■ Directions:
Return, exactly as written, the lines from the one containing "Write part 3" through the one containing "bm = bmesh.new();", with both ends included.

■ Extracted material:

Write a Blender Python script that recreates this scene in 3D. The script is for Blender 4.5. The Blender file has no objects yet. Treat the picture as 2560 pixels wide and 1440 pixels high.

==

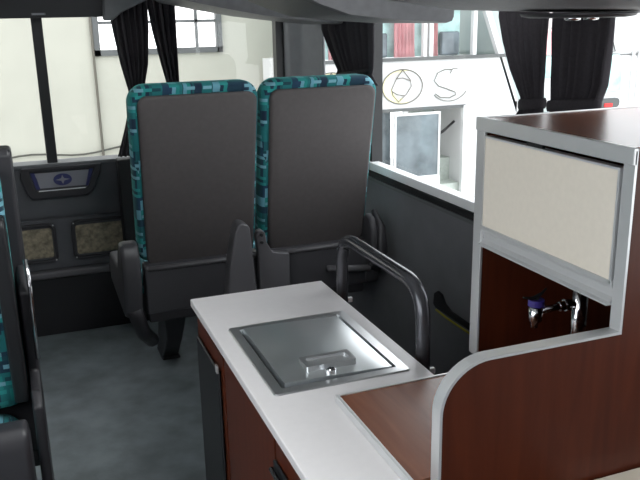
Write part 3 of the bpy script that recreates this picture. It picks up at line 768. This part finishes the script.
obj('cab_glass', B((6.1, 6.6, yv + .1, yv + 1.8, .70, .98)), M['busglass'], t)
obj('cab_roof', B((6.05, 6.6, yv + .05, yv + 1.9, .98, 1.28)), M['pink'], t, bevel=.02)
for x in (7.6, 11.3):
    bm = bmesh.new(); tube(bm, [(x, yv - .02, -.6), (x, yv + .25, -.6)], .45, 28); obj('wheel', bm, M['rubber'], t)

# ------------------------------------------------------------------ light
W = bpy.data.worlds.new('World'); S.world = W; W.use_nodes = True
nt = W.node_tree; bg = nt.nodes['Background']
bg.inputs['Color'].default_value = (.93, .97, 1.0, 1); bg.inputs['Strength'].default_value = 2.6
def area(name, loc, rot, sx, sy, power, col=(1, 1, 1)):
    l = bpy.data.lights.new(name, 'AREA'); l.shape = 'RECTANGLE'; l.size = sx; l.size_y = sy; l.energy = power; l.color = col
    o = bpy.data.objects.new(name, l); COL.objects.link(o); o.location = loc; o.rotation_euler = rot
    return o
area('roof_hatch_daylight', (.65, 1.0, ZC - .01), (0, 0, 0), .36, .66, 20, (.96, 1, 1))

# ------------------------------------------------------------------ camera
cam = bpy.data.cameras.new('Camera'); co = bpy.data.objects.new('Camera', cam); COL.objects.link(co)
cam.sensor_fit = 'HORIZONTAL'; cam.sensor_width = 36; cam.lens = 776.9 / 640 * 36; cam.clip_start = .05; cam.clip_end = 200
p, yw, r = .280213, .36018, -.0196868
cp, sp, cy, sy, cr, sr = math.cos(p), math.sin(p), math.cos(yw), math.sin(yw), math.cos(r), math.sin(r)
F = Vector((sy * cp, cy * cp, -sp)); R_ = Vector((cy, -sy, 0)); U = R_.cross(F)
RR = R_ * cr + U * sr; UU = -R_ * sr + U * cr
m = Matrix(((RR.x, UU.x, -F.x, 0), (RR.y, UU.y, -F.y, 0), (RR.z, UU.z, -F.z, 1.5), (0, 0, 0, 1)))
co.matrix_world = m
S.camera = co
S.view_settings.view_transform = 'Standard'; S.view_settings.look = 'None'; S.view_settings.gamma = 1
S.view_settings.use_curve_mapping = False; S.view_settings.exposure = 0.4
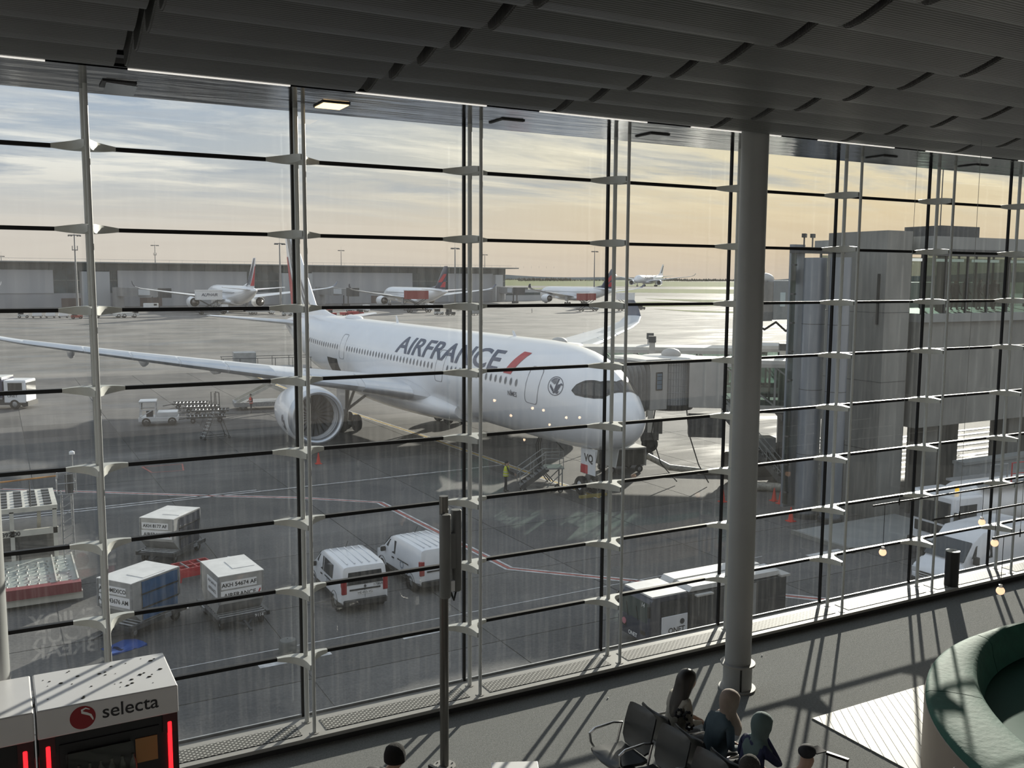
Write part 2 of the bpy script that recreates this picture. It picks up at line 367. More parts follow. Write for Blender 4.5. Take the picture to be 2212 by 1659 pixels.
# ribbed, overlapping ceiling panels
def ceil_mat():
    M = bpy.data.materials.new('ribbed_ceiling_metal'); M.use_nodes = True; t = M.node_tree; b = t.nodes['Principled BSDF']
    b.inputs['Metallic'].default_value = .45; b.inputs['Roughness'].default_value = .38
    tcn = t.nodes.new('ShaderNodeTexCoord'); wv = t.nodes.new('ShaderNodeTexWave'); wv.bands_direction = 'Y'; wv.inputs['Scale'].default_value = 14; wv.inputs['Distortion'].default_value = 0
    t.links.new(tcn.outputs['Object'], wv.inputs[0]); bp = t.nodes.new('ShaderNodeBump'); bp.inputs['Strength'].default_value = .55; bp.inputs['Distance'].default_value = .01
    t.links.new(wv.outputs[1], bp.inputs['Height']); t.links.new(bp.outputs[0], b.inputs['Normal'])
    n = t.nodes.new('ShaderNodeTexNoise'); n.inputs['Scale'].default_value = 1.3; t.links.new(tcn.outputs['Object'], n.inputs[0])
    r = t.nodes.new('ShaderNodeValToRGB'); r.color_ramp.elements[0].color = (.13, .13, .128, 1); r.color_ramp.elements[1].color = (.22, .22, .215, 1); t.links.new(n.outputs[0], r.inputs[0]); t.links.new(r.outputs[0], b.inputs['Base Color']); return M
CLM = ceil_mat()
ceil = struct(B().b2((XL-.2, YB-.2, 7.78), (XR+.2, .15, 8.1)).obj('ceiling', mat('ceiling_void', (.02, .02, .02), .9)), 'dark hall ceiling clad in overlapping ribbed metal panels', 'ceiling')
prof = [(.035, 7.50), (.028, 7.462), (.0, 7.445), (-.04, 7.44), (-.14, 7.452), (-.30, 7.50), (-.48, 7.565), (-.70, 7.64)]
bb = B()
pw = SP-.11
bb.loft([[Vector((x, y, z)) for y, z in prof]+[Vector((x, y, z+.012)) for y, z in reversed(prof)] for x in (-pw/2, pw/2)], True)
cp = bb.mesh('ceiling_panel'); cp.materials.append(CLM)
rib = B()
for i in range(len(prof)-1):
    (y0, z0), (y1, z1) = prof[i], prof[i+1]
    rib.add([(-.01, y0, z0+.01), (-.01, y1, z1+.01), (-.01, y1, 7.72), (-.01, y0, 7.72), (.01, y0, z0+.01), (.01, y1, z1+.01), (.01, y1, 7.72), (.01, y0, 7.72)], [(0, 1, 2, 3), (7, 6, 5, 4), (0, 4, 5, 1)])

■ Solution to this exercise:
Write part 3 of the bpy script that recreates this picture. It picks up at line 768. This part finishes the script.
obj('cab_glass', B((6.1, 6.6, yv + .1, yv + 1.8, .70, .98)), M['busglass'], t)
obj('cab_roof', B((6.05, 6.6, yv + .05, yv + 1.9, .98, 1.28)), M['pink'], t, bevel=.02)
for x in (7.6, 11.3):
    bm = bmesh.new(); tube(bm, [(x, yv - .02, -.6), (x, yv + .25, -.6)], .45, 28); obj('wheel', bm, M['rubber'], t)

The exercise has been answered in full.